After the fall of Mexico City he returned to exile only to be recalled by conservatives to head the government from 1853 to 1855.  This time he was overthrown for selling the Mesilla Valley to the United States as the Gadsden Purchase.  He schemed unsuccessfully to return to power and finally officials allowed the now harmless old man to return to Mexico City in 1874.  Santa Anna died peacefully in obscurity in 1876.

As a maker of history, General Antonio Lopez de Santa Anna is a controversial figure.  There has been no tide of nostalgia rising up to obscure the details of his life.  Instead, clouds of controversy continue to surround him, making it difficult to distinguish truth from legend.  Too little is know of him to analyze fully the impact of his involvement in the political and military events which shaped the destiny of Mexico and North America.

The first publication in English of his handwritten autobiography should provide fresh insight and a renewal of interest in the events which led to his political eclipse.  His own expression of the burdens of a man forced to measure his own achievements has been criticized as an example of exaggeration and as evidence of a stubborn unwillingness to admit personal error on any level.  This type of criticism, though certainly in some measure true, should decrease in the light of more information and mature historical investigation after the period of partisan emotions has finally passed.  Never have a nation and its own historians been more shackled by these emotions than Mexico.

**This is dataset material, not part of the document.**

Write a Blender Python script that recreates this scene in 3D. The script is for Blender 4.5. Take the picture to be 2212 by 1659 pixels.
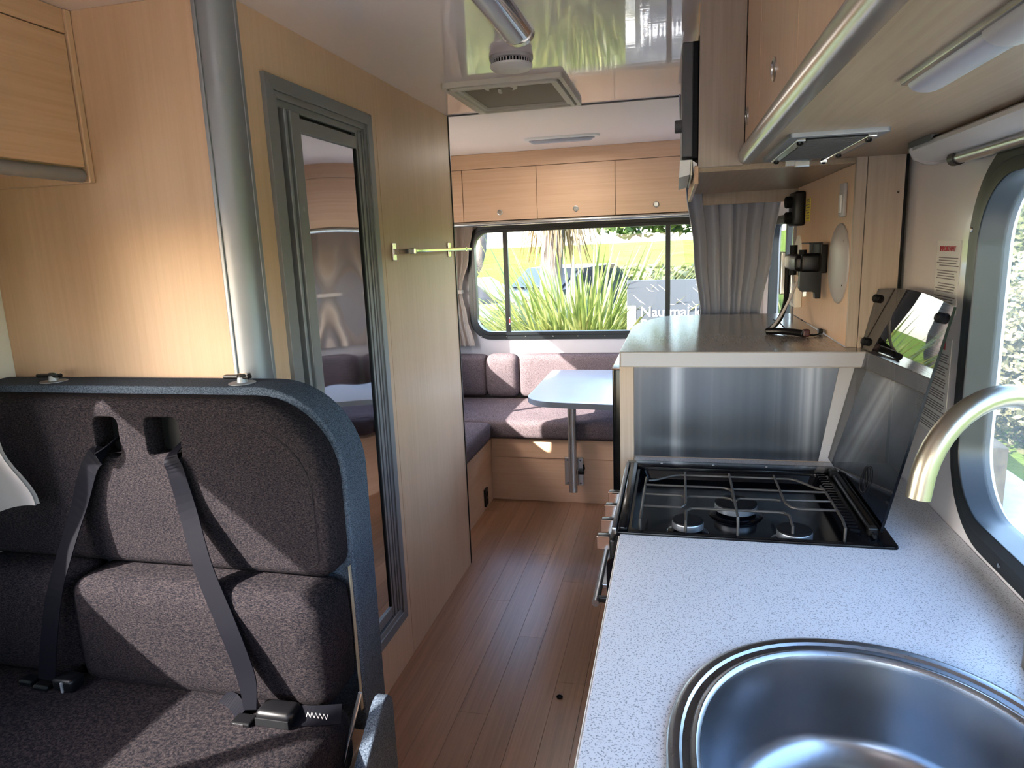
import bpy, bmesh, math, random
from mathutils import Vector, Matrix
from mathutils.geometry import tessellate_polygon
random.seed(7)
PI = math.pi
S = bpy.context.scene
COL = S.collection
for o in list(bpy.data.objects): bpy.data.objects.remove(o)

# ------------------------------------------------------------------ camera, world, sun, exposure
yaw, pitch, roll, FPX = math.radians(-13.59), math.radians(-11.25), math.radians(2.24), 1479.0
f_ = Vector((math.sin(yaw)*math.cos(pitch), math.cos(yaw)*math.cos(pitch), math.sin(pitch)))
r0 = Vector((math.cos(yaw), -math.sin(yaw), 0)); d0 = f_.cross(r0)
r_ = math.cos(roll)*r0 + math.sin(roll)*d0; d_ = -math.sin(roll)*r0 + math.cos(roll)*d0
cd = bpy.data.cameras.new('camera'); cam = bpy.data.objects.new('camera', cd); COL.objects.link(cam)
cd.sensor_width = 36; cd.lens = 36*FPX/2212; cd.clip_start = 0.02; cd.clip_end = 2000
cam.matrix_world = Matrix(((r_.x, -d_.x, -f_.x, 0), (r_.y, -d_.y, -f_.y, 0), (r_.z, -d_.z, -f_.z, 1.5), (0, 0, 0, 1)))
S.camera = cam
S.view_settings.view_transform = 'Standard'; S.view_settings.look = 'None'
S.view_settings.gamma = 1; S.view_settings.use_curve_mapping = False
S.view_settings.exposure = 1.55
SUN_E, SKY_E = 13.5, 1.15
SUNDIR = Vector((1.0, 0.82, -0.82)).normalized()
W = bpy.data.worlds.new('sky'); S.world = W; W.use_nodes = True
wn = W.node_tree.nodes; wl = W.node_tree.links
sky = wn.new('ShaderNodeTexSky'); sky.sky_type = 'NISHITA'; sky.sun_disc = False
sky.sun_elevation = math.asin(-SUNDIR.z); sky.sun_rotation = math.atan2(-SUNDIR.x, -SUNDIR.y)
sky.air_density = 1.0; sky.dust_density = 1.5; sky.ozone_density = 1.0
wl.new(sky.outputs[0], wn['Background'].inputs[0]); wn['Background'].inputs[1].default_value = SKY_E
sl = bpy.data.lights.new('sun', 'SUN'); sl.energy = SUN_E; sl.angle = math.radians(0.6); sl.color = (1, .95, .87)
sun = bpy.data.objects.new('sun', sl); COL.objects.link(sun)
sun.rotation_euler = SUNDIR.to_track_quat('-Z', 'Y').to_euler(); sun.location = (-6, -5, 7)
S.cycles.use_denoising = True
S.cycles.max_bounces = 10; S.cycles.diffuse_bounces = 6; S.cycles.glossy_bounces = 5
S.cycles.transparent_max_bounces = 12; S.cycles.caustics_reflective = False; S.cycles.caustics_refractive = False
S.cycles.sample_clamp_indirect = 6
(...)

In 1835, the colonists of Tejas, citizens of the United States, declared themselves in open revolution and proclaimed independence from Mexico.  These colonists were in possession of the vast and rich lands which an earlier Mexican Congress had given them.  In declaring themselves independent, the claimed that other favors not granted had been given.

They had no difficulty in receiving aid from New Orleans, Mobile and other parts of the United States. The filibusters combined in such great numbers that the commanding general of Texas, Martin de Cos, found himself imperiled in San Antonio de Bexar and was force to capitulate leaving the colonists and filibusters in possession of the entire state.

Santa Anna, eager to fulfill his duties of country, declared to maintain the territorial integrity what ever the cost.  The would make for a necessary and tedious campaign under the capable leadership of said Santa Anna's crossing into Tejas.  This came as a great surprise to the filibusters for the believed that Mexican soldiers would not cross the border again.

Frightened by the invasion, the Texas frontiersman ran into a fortress called the Alamo, a solid fortress built by the Spaniards.  A garrison of six hundred men under the command of Colonel Travis, a leader of some renown among the filibusters, mounted eighteen cannons of various calibers.  confident that aid would come, Travis replied . "I would rather die than surrender to the Mexicans!!"

The self styled General Sam Houston said to the celebrated Travis in a letter that was intercepted my Santa Anna's men, "Take courage and hold out are all risk, as I am coming to your assistance with two thousand men and eight cannons:"

General Santa Anna ordered an immediate attack on the filibusters as was his plan, and they defended themselves relentlessly.  Not one soldier showed signs of desiring to surrender and with fierceness and valor the died fighting.  Their determined defense lasted for four hours and Santa Anna had to call in reserve forces to defeat them.  When the battle was over, there was not a single soul alive in the Alamo.  There were over a thousand dead or wounded Mexicans.  At the battle's end, the fort was a terrible sight to see and General Houston hearing of the massacre rapidly retreated and went back to Washington on the Brazos to reconnoiter and prepare for the final conflict, the Battle of San Jacinto and freedom for the Texicans.